Do you work at a company with hit and run style management? Joel Spolsky wrote a great article on this a long time ago. "Nobody at Juno owned anything, they just worked on it, and different layers of management happily stuck their finger into every pie, giving orders left and right in a style which I started calling hit and run management because managers tended to pop up unannounced, give some silly order for exactly how they wanted something done, dammit, without giving any thought to the matter, and leave the room for everyone else to pick up the pieces. The most egregious example was the CEO and president of the company, who would regularly demand printouts of every screen, take them home, and edit them using a red pen. His edits were sometimes helpful (spelling and grammar corrections), but usually, they demonstrated a complete lack of understanding as to what went into the screens and why they said what they said. For months later, we would have meetings where people would say things like “Charles [the CEO] doesn’t like dropdown list boxes,” because of something he had edited without any thought, and that was supposed to end the discussion. You couldn’t argue against this fictional Charles because he wasn’t there; he didn’t participate in the design except for hit and run purposes. Ouch." https://www.joelonsoftware.com/2000/03/23/command-and-conquer-and-the-herd-of-coconuts/
Yes, definitely see that here. A lot of feedback involves "CEO/EVP/SVP doesn't like x". Producing good work is hard.

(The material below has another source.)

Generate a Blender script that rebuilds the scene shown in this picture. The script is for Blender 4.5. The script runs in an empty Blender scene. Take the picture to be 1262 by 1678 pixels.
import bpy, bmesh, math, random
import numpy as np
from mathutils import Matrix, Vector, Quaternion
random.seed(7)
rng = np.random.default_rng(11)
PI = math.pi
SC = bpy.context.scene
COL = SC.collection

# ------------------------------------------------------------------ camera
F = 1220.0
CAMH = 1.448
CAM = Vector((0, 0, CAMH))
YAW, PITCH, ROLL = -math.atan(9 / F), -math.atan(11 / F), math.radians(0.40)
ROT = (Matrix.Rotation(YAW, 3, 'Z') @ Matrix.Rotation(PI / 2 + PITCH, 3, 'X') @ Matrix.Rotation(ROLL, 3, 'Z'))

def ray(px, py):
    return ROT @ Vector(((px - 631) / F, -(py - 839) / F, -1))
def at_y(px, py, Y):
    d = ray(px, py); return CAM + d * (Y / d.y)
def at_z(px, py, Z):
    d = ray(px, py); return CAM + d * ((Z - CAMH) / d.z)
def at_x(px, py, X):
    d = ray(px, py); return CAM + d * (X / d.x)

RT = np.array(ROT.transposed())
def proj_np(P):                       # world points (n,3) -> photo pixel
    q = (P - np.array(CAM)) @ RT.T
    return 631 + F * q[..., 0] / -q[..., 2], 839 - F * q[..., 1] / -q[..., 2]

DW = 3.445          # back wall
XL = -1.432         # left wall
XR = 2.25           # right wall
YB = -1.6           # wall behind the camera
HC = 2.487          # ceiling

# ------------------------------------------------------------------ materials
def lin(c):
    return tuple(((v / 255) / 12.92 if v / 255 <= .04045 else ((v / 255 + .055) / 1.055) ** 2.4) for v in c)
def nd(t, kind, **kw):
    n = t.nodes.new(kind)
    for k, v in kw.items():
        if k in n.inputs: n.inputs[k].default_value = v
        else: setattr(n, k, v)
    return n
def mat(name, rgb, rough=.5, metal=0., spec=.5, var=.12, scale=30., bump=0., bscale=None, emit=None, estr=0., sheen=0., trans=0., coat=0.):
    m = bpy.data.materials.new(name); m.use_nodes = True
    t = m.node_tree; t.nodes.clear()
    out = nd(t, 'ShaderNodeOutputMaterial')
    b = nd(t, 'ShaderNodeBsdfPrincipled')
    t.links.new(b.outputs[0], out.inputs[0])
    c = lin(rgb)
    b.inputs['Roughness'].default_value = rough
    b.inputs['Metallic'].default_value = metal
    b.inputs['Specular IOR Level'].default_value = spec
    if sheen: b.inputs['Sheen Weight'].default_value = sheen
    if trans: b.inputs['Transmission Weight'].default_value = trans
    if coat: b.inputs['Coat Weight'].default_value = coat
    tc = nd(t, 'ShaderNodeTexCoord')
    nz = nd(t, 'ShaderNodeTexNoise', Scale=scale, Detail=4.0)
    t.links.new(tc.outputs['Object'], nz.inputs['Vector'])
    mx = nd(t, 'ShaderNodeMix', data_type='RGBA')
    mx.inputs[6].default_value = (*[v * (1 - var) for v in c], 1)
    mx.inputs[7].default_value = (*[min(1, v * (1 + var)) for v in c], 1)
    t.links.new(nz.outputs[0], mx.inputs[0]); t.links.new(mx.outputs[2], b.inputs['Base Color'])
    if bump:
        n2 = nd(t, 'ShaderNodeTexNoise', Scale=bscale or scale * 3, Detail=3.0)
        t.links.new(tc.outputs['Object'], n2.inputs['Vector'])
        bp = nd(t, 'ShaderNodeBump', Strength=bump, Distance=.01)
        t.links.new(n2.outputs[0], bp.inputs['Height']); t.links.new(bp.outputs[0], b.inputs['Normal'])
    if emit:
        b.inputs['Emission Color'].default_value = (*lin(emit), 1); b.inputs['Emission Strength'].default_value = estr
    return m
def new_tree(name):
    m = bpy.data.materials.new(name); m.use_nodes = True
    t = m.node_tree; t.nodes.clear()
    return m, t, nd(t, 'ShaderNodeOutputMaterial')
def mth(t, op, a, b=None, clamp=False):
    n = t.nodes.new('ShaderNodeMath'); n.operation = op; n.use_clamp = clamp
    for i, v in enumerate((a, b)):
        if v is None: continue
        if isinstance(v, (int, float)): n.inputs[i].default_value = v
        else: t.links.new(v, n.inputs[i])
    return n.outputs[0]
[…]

Look up how the thing in question is currently performing. Do a simple cost and projected revenue comparison of making, user testing, or A/B testing the change. Compare that to what your current priorities are and see if it merits any immediate focus. Whether it does or doesn’t, validate the request by asking to meet briefly about it and explain why. Ask to understand why the change is being asked for if you don’t understand. Make it clear that the brief meeting is so that you can understand the request before moving forward and if at all possible, simply sit on the request until the meeting happens unless it’s clearly valid and more impactful than what you’re currently working on. Your excuse is “I wasn’t sure if it was more important than X to you” and/or “I wanted to better understand the impact you believed it would generate.” If you’re still at odds at the end of the meeting, ask to prove it out with some basic user testing or A/B testing. If they’re still unreasonable, just make the change, track the cost, and measure the impact positive or negative. Publish the results to them politely. Take the first request that generates a negative impact and use it to clearly make the point that testing whether something will work or not is important. If they’re still unreasonable after that, update your resume.
You know what really grinds my gears? That these forkers are the ones who push taking feedback while they themselves don’t take any feedback.
Does this happen at Twitch?
One of Twitch’s value is Take Feedback Well. Guess who don’t take feedback well?